A research team from the State Key Laboratory of Intelligent Manufacturing Equipment and Technology, Huazhong University of Science and Technology, and Optics Valley Laboratory, China, has developed a comprehensive femtosecond laser-acoustic modeling and simulation framework to advance nondestructive testing (NDT) of metal nanofilms.
The study, titled “Femtosecond Laser-Acoustic Modeling and Simulation for AlCu Nanofilm Nondestructive Testing”, was authored by Zhongyu Wang, Jing Min, Jing Hu, Zehan Wang, Xiuguo Chen, Zirong Tang, and Shiyuan Liu, and presents a major leap in photoacoustic detection technology—a technique vital for assessing the thickness, integrity, and defects in nanostructured materials used in electronics, optics, and material science.
Revolutionizing Ultrasonic Inspection at the Nanoscale
Photoacoustic detection has long been recognized for its precision in evaluating nanomaterials, yet most existing research has focused on picosecond and nanosecond laser systems. In contrast, femtosecond lasers, with their ultrashort pulse durations, offer unprecedented temporal and spatial resolution, enabling detailed insight into material behavior at the nanoscale.
However, the theoretical understanding of femtosecond laser-based photoacoustic NDT has been limited, with no complete physical model linking laser excitation to acoustic signal measurement. This gap has traditionally forced researchers to rely on empirical adjustments of laser parameters, resulting in lower efficiency and accuracy.
The team’s newly developed comprehensive physical model changes that. By combining the two-temperature model (TTM)—which differentiates between electron and lattice temperatures—with an acoustic wave generation and detection model, the researchers provide a holistic understanding of laser-induced acoustic dynamics in nanofilms.
Simulation and Experimental Validation
The simulation model, developed using finite difference and finite element methods, visualizes the complete ultrafast laser-material interaction process during femtosecond photoacoustic testing of AlCu nanofilms. It enables precise calculations of temperature fields, stress, and strain distributions, while also determining the damage threshold of the laser for AlCu materials.
By systematically varying key parameters—laser fluence, pulse duration, and wavelength—the team demonstrated how these factors influence detection performance. Experiments conducted on 500 nm-thick AlCu nanofilms validated the numerical predictions, with the results showing excellent agreement between simulation and experiment.
Implications for the Future of Nondestructive Testing
The research offers critical insights into optimizing laser parameters for improved photoacoustic signal quality and detection accuracy. The developed model provides a scientific foundation that eliminates the need for trial-and-error parameter tuning, thus improving efficiency, repeatability, and reliability in nanoscale nondestructive testing.

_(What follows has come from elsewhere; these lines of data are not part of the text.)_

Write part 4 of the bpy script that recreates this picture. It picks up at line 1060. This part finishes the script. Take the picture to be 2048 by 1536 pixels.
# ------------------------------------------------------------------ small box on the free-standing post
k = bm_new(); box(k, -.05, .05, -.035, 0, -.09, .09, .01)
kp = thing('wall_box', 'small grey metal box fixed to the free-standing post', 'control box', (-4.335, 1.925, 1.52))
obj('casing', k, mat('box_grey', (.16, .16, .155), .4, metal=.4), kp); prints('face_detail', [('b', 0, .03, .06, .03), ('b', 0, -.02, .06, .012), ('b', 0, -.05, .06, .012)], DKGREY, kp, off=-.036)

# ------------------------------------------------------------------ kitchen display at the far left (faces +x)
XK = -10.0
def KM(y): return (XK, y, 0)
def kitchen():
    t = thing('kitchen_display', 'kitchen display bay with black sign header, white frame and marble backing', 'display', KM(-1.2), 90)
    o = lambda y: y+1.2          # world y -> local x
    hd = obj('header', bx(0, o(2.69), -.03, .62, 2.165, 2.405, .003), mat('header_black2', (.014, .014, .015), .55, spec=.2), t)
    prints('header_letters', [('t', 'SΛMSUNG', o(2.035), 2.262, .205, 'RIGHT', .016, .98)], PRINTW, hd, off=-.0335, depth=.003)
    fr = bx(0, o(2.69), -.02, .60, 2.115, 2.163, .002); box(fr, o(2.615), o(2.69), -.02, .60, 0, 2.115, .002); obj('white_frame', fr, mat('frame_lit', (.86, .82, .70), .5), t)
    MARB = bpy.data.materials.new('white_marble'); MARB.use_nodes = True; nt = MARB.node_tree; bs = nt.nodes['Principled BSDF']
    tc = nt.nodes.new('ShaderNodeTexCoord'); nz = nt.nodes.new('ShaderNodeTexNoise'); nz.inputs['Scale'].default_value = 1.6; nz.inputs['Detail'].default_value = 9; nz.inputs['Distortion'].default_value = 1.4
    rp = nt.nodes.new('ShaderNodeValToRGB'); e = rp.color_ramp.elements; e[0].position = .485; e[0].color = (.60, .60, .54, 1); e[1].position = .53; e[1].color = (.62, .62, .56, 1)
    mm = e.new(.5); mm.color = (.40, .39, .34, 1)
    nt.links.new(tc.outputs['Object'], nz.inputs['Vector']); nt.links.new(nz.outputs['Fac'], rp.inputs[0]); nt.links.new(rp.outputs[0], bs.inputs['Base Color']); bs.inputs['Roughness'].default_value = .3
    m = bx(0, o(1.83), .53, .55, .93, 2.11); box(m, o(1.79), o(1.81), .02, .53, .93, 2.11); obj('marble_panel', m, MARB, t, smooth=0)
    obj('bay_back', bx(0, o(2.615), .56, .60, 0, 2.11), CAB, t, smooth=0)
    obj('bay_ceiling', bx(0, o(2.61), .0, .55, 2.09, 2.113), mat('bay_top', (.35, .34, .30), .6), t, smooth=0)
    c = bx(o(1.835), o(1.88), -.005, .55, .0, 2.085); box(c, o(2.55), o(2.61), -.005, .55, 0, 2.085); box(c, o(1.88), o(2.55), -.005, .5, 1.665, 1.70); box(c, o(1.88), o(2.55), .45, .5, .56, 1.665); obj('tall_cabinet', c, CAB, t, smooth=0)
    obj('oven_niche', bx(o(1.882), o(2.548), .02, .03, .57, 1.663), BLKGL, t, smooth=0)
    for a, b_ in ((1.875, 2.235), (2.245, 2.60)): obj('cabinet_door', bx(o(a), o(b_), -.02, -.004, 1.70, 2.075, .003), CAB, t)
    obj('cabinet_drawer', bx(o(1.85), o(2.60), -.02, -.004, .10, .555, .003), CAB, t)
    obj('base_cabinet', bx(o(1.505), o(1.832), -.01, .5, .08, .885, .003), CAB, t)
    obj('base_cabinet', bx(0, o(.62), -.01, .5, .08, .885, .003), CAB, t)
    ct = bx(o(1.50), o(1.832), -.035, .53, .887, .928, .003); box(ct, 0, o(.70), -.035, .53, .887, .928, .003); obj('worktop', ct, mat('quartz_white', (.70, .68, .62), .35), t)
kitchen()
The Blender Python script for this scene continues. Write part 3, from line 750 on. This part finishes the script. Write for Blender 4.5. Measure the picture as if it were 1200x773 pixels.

By bridging the gap between laser physics, thermal dynamics, and acoustic signal modeling, the study represents an important step toward next-generation NDT technologies that are capable of detecting minute defects and variations in advanced thin-film materials.
The findings have significant engineering and industrial implications, particularly in fields where precision and reliability are critical — such as semiconductor manufacturing, microelectronics, and advanced materials research.